According to the statement from coalition member towns, they question if Kinder Morgan could become another example of a U.S. company that grew quickly by racking up significant long-term debt, but then became challenged when the inevitable business pressures arose.
Coalition members say they’re also concerned that if the pipeline does get the go-ahead and the company runs short of money to pay for it, it may start cutting corners.
“The regulatory agencies need to look very carefully at the finances of this project and the solvency of its sponsor,” said Mason Selectman Charlie Moser. “If such a company came before a town board proposing a large project in Mason, we would require bonding or other financial assurances to protect our town and its residents from a firm with financial incentives to scrimp on construction costs. The damage towns would suffer from Kinder Morgan’s financial failure during and even after construction could be staggering.”
Wheatley said Kinder Morgan would never do that.

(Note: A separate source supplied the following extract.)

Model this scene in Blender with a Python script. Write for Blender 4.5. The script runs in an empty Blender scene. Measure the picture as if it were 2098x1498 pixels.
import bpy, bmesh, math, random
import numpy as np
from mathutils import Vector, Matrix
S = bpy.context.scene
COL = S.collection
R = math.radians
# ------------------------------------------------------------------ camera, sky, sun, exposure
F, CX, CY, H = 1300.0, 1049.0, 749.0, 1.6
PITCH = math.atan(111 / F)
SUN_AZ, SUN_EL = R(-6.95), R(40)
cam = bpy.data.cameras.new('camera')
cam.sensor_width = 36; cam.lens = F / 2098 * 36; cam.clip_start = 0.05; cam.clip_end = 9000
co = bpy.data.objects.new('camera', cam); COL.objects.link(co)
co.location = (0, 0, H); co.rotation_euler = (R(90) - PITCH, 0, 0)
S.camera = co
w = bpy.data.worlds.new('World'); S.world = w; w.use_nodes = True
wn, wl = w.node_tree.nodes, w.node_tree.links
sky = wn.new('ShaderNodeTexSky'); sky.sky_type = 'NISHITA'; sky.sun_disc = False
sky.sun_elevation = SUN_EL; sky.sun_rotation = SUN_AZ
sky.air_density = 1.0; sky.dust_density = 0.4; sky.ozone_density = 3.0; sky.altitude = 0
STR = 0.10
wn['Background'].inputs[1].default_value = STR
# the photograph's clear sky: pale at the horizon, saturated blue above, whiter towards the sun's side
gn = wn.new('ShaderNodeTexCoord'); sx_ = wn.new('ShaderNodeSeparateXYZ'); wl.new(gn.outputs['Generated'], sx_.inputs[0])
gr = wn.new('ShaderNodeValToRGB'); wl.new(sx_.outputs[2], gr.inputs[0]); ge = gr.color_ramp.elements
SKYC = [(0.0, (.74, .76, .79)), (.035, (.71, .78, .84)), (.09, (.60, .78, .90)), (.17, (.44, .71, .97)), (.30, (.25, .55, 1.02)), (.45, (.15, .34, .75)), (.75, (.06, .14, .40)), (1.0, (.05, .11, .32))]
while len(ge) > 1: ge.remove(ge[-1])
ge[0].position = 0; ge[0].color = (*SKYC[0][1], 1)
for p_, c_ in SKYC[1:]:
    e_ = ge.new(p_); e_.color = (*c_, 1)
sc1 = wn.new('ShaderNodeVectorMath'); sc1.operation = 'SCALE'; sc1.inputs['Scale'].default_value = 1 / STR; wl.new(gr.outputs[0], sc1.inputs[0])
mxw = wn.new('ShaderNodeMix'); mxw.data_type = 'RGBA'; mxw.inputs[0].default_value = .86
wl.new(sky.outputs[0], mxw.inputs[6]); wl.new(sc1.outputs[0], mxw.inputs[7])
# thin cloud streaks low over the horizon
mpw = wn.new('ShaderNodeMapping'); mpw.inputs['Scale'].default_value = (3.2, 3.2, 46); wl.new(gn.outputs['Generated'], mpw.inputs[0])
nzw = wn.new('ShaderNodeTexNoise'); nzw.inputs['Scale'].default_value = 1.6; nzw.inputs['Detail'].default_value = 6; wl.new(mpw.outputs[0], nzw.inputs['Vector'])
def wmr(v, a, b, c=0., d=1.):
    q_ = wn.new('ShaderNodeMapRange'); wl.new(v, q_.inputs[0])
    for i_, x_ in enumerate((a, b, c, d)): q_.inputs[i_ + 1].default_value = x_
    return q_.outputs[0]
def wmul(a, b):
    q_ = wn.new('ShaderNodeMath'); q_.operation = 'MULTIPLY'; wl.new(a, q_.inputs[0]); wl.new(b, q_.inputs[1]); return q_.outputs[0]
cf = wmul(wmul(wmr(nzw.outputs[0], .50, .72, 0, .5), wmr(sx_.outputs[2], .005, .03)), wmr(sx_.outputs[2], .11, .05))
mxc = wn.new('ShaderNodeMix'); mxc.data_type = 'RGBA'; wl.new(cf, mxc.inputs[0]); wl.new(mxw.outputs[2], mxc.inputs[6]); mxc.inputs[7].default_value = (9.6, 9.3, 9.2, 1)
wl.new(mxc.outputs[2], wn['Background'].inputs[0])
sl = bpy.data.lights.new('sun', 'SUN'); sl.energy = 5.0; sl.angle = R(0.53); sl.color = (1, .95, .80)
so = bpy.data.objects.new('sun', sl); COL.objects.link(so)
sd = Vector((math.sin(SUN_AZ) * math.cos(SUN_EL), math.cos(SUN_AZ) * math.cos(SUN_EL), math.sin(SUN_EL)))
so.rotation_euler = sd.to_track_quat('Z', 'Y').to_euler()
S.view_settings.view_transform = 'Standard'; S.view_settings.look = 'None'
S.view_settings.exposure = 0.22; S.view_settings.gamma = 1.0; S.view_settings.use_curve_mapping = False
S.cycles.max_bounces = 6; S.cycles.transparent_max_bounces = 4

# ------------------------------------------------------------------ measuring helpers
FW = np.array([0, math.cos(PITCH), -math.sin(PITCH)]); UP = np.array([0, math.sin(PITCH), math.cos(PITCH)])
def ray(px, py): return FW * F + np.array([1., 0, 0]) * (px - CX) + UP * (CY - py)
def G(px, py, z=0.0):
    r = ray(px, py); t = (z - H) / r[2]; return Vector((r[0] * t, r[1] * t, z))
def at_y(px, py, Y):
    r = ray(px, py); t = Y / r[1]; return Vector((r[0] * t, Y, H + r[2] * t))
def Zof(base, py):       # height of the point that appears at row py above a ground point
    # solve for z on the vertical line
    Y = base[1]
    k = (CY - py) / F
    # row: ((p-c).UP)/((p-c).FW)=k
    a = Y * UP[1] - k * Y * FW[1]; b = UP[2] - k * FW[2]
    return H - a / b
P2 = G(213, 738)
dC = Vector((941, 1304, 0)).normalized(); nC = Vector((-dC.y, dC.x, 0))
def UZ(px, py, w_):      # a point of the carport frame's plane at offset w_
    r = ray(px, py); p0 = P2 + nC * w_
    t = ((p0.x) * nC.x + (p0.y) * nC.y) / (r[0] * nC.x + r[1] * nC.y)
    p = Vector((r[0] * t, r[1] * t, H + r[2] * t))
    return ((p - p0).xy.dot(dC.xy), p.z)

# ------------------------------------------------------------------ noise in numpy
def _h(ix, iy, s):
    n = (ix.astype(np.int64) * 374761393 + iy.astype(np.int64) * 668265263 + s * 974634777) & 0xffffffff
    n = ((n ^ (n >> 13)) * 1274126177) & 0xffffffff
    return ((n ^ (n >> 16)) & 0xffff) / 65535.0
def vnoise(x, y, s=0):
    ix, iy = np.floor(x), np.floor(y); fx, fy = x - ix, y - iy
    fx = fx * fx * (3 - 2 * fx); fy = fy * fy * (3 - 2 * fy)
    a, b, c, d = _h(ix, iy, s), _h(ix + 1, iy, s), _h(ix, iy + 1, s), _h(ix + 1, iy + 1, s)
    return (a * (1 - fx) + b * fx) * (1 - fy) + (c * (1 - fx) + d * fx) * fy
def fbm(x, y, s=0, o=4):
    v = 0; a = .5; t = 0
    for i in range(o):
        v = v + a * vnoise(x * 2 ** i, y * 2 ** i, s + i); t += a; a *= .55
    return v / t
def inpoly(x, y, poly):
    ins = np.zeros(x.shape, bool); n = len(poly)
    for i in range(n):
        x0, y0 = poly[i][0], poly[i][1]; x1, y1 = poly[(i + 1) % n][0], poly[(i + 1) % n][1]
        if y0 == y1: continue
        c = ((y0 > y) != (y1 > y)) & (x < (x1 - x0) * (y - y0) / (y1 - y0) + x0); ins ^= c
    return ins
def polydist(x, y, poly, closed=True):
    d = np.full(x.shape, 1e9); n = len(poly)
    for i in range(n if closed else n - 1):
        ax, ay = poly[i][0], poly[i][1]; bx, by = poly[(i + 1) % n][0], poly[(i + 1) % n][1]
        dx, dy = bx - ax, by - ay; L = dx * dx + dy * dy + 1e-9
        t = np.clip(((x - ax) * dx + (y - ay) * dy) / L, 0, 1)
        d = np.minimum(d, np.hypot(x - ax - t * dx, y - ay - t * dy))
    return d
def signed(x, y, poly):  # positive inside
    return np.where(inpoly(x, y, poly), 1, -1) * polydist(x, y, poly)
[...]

“We don’t cut corners to keep costs down, especially regarding the safety and the operation of our pipelines,” Wheatley said, adding that the company spent more than $400 million in 2014 on pipeline safety and integrity programs.
The N.H. Municipal Pipeline Coalition consists of municipal officials from Amherst, Brookline, Fitzwilliam, Greenville, Litchfield, Mason, Merrimack, Milford, New Ipswich, Pelham, Richmond, Rindge, Temple, Troy and Winchester.
The project is now in the hands of the Federal Energy Regulatory Commission, which has final say over its approval.